Your problem, then, is confession. At this point, I am supposed to tell you to convert to Roman Catholicism. After all, unlike the Protestants who split from Rome, Catholics believe two things about the Church simultaneously: the baptized laity are the people of God who make up the Body of Christ in solidarity with the modern world, and there is a sacramental order of ordained clergy – bishops, priests, and deacons – the first two of which can hear confessions and pronounce absolution. Unlike the Protestant public sphere, the Catholic confessional is sealed, which means that under no circumstances can a confessor (the guy who hears your confession) disclose what was said during that sacred time. Like the Protestants with whom you grew up, intentions still matter; after all, Protestants have always been borrowing wholesale from the Latin Rite, by which I do not mean that all Catholics still do their worship in Latin (although some do, and a good few can), but those who derive their tradition and authority from the See of Rome, the Latin Church. In Latin Catholic theology, St Thomas Aquinas distinguished ‘mortal sins’ from ‘venial sins’ because the former combines intention with action whereas the latter does not, and technically, you only have to confess the mortal ones (all of yours are mortal, I’m afraid). With all of these confessional perks, I personally know some people who grew up like you in the Christian (read: Protestant fundamentalist) homeschooling culture who later converted to Roman Catholicism and are beginning very exciting graduate studies in theology and philosophy; of course, I also know others who have joined the LGBTQ+ activist community as well as those who became academics who are more secular than me.
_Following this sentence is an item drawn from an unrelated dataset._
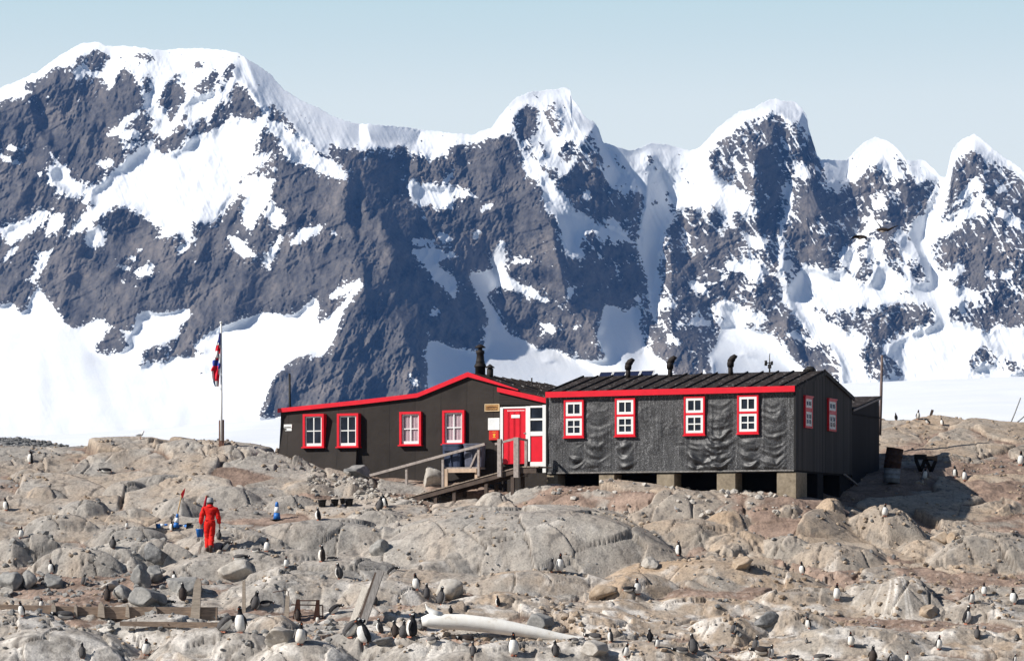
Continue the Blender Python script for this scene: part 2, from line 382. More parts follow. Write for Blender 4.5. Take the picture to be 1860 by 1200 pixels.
for s in ('730,450 780,440 830,500 900,460 960,480 950,540 940,610 850,540 780,520', '1050,700 1110,680 1170,730 1240,830 1040,840 1030,750',
          '1560,760 1600,690 1700,680 1720,730 1860,740 1950,760 1950,800 1760,800 1700,760 1640,740 1600,790', '1660,650 1700,680 1600,690', '760,640 830,660 890,760 880,840 820,820 780,760',
          '345,712 400,705 450,735 400,730', '990,660 1030,680 1000,720', '730,350 760,360 740,385', '1230,655 1290,655 1280,670', '1190,365 1260,370 1280,395 1220,390'):
    _sn('F', 0, s)
SHADE = []
def _sh(t, k, s): SHADE.append((k, _pl(t, s)))
for t, s in (('A', '1270,100 1350,150 1490,270 1900,440 1900,640 1780,640 1760,700 1680,650 1600,560 1540,500 1440,480 1400,430 1330,250'),
             ('A', '150,350 210,370 240,480 290,590 280,640 240,600 190,560 170,450'), ('A', '1840,800 1900,800 1900,1162 1820,1000'),
             ('C', '20,310 150,345 420,400 400,560 420,620 560,690 700,790 860,960 840,1000 700,1162 200,1162 300,1000 350,900 250,700 150,620 100,500 60,400'),
             ('C', '0,120 80,180 140,330 20,320'), ('C', '190,232 300,225 480,262 450,330 300,350 220,320'),
             ('C', '1030,430 1180,540 1250,600 1290,660 1380,720 1620,850 1690,1100 1680,1162 1240,1162 1220,800 1190,690 1140,670 1120,560 1110,500'),
             ('C', '960,180 1010,150 1040,180 1010,280 1080,380 1060,400 1000,330'),
             ('C', '1350,280 1400,230 1440,330 1560,520 1640,560 1660,700 1640,840 1560,770 1380,730 1290,660 1200,550 1190,520 1260,480 1290,440 1440,540 1440,440 1380,340'),
             ('C', '1160,700 1230,780 1240,1100 1190,900'), ('C', '1680,480 1740,460 1800,620 1740,850 1700,1100 1690,1162 1650,950 1660,700'),
             ('C', '1790,620 1860,680 1860,870 1810,850 1760,800'),
             ('D', '170,190 330,330 390,230 330,60 600,0 780,150 860,240 880,350 1000,560 1180,670 1390,810 1400,872 500,872 470,800 400,640 370,500 200,570 60,560 100,480 180,370'),
             ('D', '1220,100 1640,120 1690,400 1740,600 1680,560 1660,700 1450,680 1400,600 1440,560 1340,520 1250,430 1230,300'),
             ('E', '690,150 740,320 790,420 830,540 950,540 960,640 1010,740 960,830 890,870 880,930 830,750 770,650 720,500 680,380 660,260'),
             ('E', '440,420 500,330 560,350 620,500 600,600 560,700 540,830 500,750 450,680 430,560'), ('E', '480,700 560,850 550,990 480,850 440,740'),
             ('E', '520,150 560,160 600,210 610,400 540,300 500,200'), ('E', '780,380 925,380 940,440 920,500 960,530 830,540'),
             ('E', '1130,480 1170,560 1230,620 1240,780 1200,800 1130,700 1150,640 1140,580'), ('E', '1250,560 1340,520 1400,520 1330,640 1250,740 1240,640'),
             ('E', '1345,650 1340,760 1310,850 1370,960 1380,1080 1340,1020 1300,900 1250,800 1270,740'),
             ('E', '1640,400 1700,470 1810,550 1900,640 1900,760 1760,690 1660,590 1640,500'), ('E', '0,870 80,900 140,980 130,1040 80,1162 0,1162'),
             ('E', '0,620 60,700 80,850 0,830'), ('E', '460,940 570,1060 600,1140 640,1162 560,1162 500,1060'), ('E', '1150,890 1230,1000 1340,1040 1370,1080 1240,1040'),
             ('F', '0,100 80,200 140,260 90,330 200,450 210,520 240,620 220,720 150,740 80,690 0,600'), ('F', '590,150 700,290 680,390 620,340 590,250'),
             ('F', '500,300 560,380 640,480 700,560 660,560 590,460'), ('F', '1050,480 1180,560 1240,600 1180,640 1100,660 1060,600'),
             ('F', '250,600 330,650 560,720 640,780 600,900 220,900 220,700'), ('F', '1100,680 1170,730 1240,830 1130,840'), ('F', '600,520 660,560 720,700 760,780 700,740 640,640')):
    _sh(t, 1, s)
_sh('C', 0, '1120,530 1180,560 1280,670 1200,650 1150,640')
_sh('D', 0, '1240,440 1340,520 1480,740 1380,745 1300,700 1120,600 1040,480 1100,420')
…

However, I would advise you that it may be neither to your advantage nor optimal for the Roman Catholic Church’s optics for you to reunite with the Latin Rite. After all, the Latins have their own sex abuse crisis of epic proportions, and it would simply not look good for you – someone who molested your sisters and their friend and is having trouble with chastity as an adult – to join a church that the media and sex abuse victims accuse of engaging in systemic cover-up at the highest levels for clergy who are pedophiles, philanderers, and otherwise perverts.

If you should neither stay Protestant nor be received into the Roman Catholic Church, then it follows that you should not be a Western Christian, period. Instead, you should look into becoming an Eastern Christian, especially because they also have a robust practice of confession.